A Pat & A Pinch - RugelachI first experienced rugelach when a child living in Princeton NJ. My parents used to buy them at the local grocery store, Davidson’s (which sadly closed in 1997). My mother doesn’t eat walnuts which are frequently in rugelach fillings, but Davidson’s had a version with hazelnuts and raspberry jam that she loved. I thought it would be a good idea to replicate them.

For the pastry, I went to the excellent blog Smitten Kitchen, which offers a pragmatic approach to rugelach pastry and favours a simple log sliced into bite size morsels and other log variations. However, I still prefer the traditional crescent rolls to the sliced logs. The filling is my own concoction.

If hazelnuts and raspberry aren’t your ideal of a rugelach filling, the world is your oyster. There are many sweet filling choices and I’ve seen some interesting suggestions for savoury rugelach fillings.
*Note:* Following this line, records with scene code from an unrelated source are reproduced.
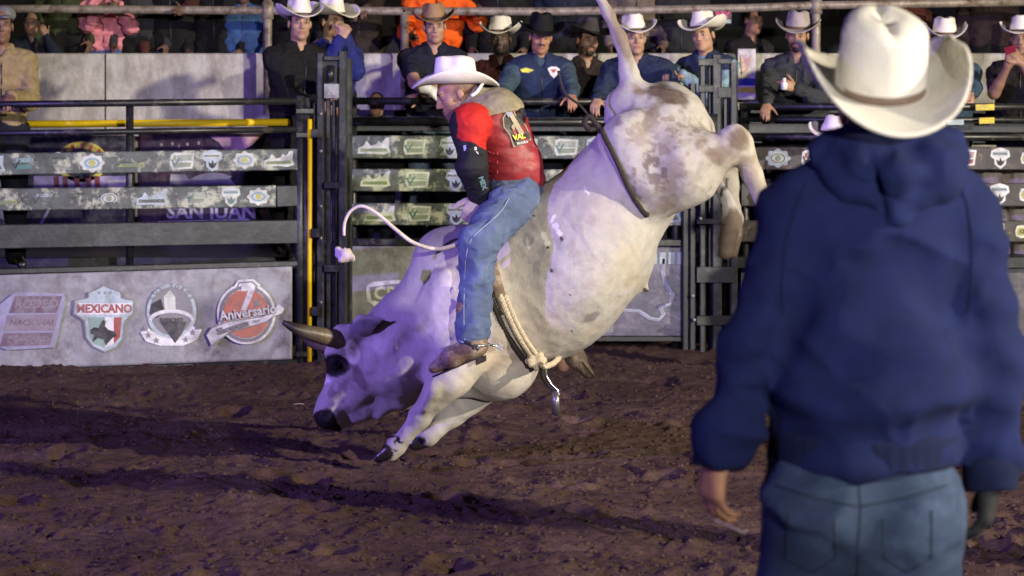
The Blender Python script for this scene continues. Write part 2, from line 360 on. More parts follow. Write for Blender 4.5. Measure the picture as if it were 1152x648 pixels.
def joints(x, y, z0, yaw=0, height=1.74, lean=.12, hands=(None, None), head_yaw=0, head_pitch=0, roll=0, step=0, bulk=1.0):
    """standing figure; yaw 0 faces the camera side (-Y). A is the +side limb, B the other"""
    k = height/1.75; base = np.array([x, y, z0]); f = V(math.sin(yaw), -math.cos(yaw), 0); s = V(math.cos(yaw), math.sin(yaw), 0); u = V(0, 0, 1)
    J = dict(k=k, bulk=bulk); pel = base+u*.97*k; J['pelvis'] = pel
    ub = nrm(u*math.cos(lean)+f*math.sin(lean)); fb = nrm(np.cross(ub, s)*-1 if (np.cross(ub, s)@f) < 0 else np.cross(ub, s))
    J['s'] = s; J['f'] = fb; J['u'] = ub
    J['waist'] = pel+ub*.14*k; J['chest'] = pel+ub*.34*k; J['neck'] = pel+ub*.53*k
    hf = nrm(V(math.sin(yaw+head_yaw), -math.cos(yaw+head_yaw), math.tan(head_pitch))); J['head'] = J['neck']+ub*.09*k+u*.075*k+f*.03*k; J['hR'] = frame(hf, u+s*roll)
    for n, sg, tgt in (('A', 1, hands[0]), ('B', -1, hands[1])):
        sh = pel+ub*.448*k+s*sg*.170*k*bulk; J['sh'+n] = sh
        J['hip'+n] = base+u*.93*k+s*sg*.088*k; J['kn'+n] = base+u*.5*k+s*sg*.10*k+f*(.03+step*sg); J['an'+n] = base+u*.09*k+s*sg*.11*k-f*(.02-step*sg*.8)
        J['to'+n] = J['an'+n]+f*.16*k+s*sg*.03*k-u*.05*k
        if tgt is None: tgt = sh-u*.5*k+s*sg*.06*k+f*.08*k; hint = -f+s*sg*.3
        else: tgt = np.array(tgt, float); hint = s*sg*.42-u*.9-f*.15
        a, b = .29*k, .26*k; D = tgt-sh; L = np.linalg.norm(D); L = min(L, (a+b)*.985); D = nrm(D); tgt = sh+D*L
        c = (a*a+L*L-b*b)/(2*a*L); hn = nrm(hint-D*(hint@D)); J['el'+n] = sh+D*a*c+hn*a*math.sqrt(max(0, 1-c*c)); J['wr'+n] = tgt
    return J
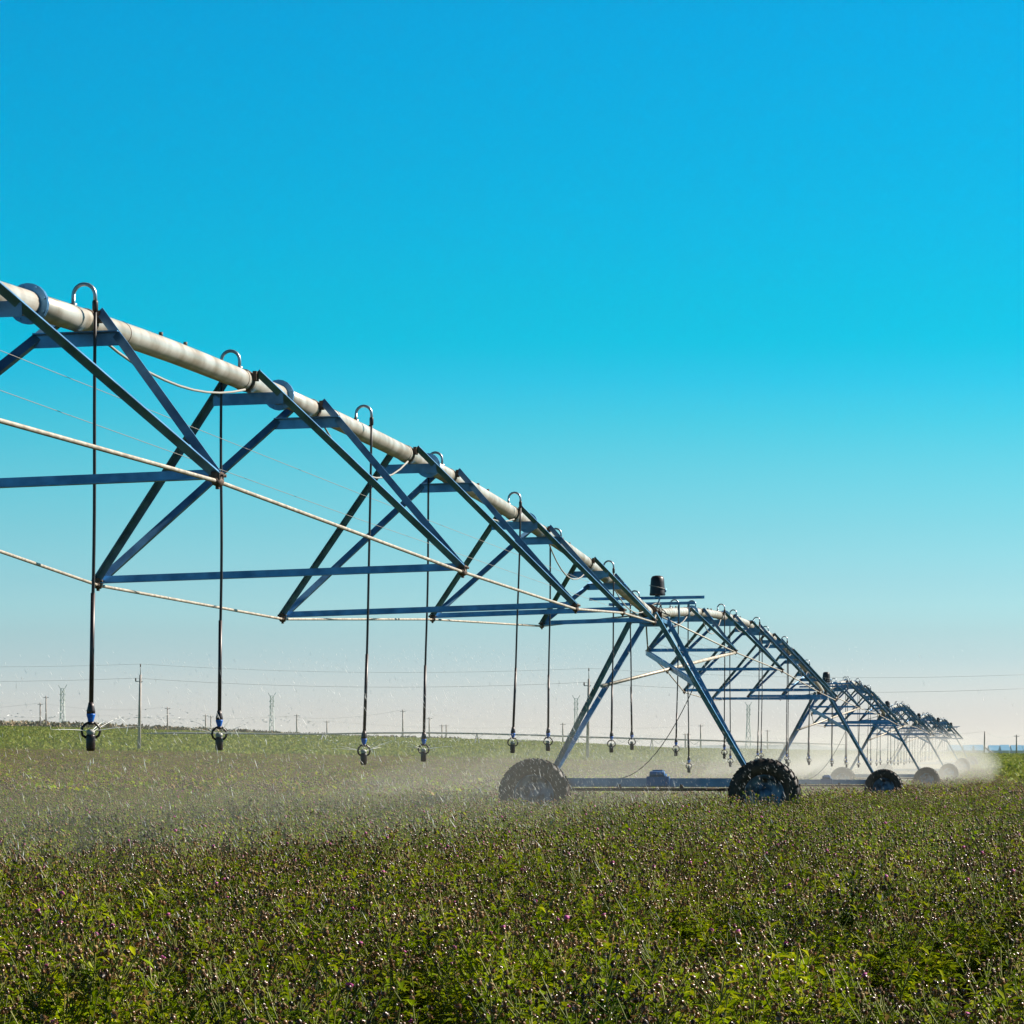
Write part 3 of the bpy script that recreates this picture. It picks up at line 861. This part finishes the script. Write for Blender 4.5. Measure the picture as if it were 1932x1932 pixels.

One of the great things about rugelach is that they can be made in stages. The pastry can be made several days ahead of assembly and the rolled cookie can be chilled for a day or frozen (before applying the egg finish) for up to a week before baking.  They are best eaten in the first few days after baking, so freezing some of the unbaked ones is a good idea if you want them at their best. It is easiest to freeze the log version, but the crescents can also be frozen.

Rugelach

Dough

2 cups (260 grams) all-purpose flour

1/2 teaspoon fine sea or table salt

1/2 pound (225 grams) unsalted butter

1/2 pound (1 8-ounce or 225-gram package) cream cheese

Filling

1 jar seedless raspberry jam (you won’t use the whole jar)

1 cup hazelnuts, blanched and roasted and chopped very finely

1/4 cup brown sugar, packed

1 1/2 tsp ground cinnamon

Finish

1 egg beaten with 1 teaspoon water or milk

Turbinado or white sugar

Make the dough:

Place flour and salt in a food processor bowl fitted with standard blade. Pulse to combine. Add cream cheese, chopped into large chunks, and run machine until it’s fully dispersed into the flour. Add butter in large chunks and run machine just until dough starts to clump. Dump out onto a clean counter or cutting board and form into four flattish discs. Wrap each disc with plastic wrap.

Chill dough until totally firm — about 2 hours in the fridge you can hasten this along in the freezer for about 30 minutes. (Dough keeps in fridge for up to a week, and in freezer much longer.)

Assemble the rugelach:

Mix the brown sugar, cinnamon and hazelnuts together.

On a well-floured counter or board , roll each ball of dough into a 9-inch circle. If the dough has been in the fridge for a while, it might be quite firm but will soften quickly. The dough is sticky so you will need lots of flour on the rolling pin.  I flipped my dough regularly to ensure that it was not sticking.

Leaving a 1/2 inch circle in the centre of the pastry clear, spread the circle with a thin layer of raspberry jam. Leaving this small circle at the centre clear of filling will make it easier to get the pastry to stick to itself when rolled.

Sprinkle 1/4 of the filling mixture evenly across the jammy surface. Lightly press the filling into the dough.

Using a pizza cutter or knife, cut the circle into 12 equal wedges by cutting the whole circle in quarters, then each quarter into thirds. Starting with the wide edge, roll up each wedge gently pressing the point into the rolled dough so that it won’t peel back when baking. (For the log version, see the Smitten Kitchen link above.) Place the cookies, points tucked under, on a baking sheet lined with parchment paper or a silpat. Chill for 30 minutes.

Baking the rugelach:

Preheat the oven to 350 degrees F.

Brush each cookie with the egg mixture. Sprinkle the cookies lightly with the turbinado sugar. Bake for 15 to 20 minutes, until lightly browned. Allow to cool on a wire rack.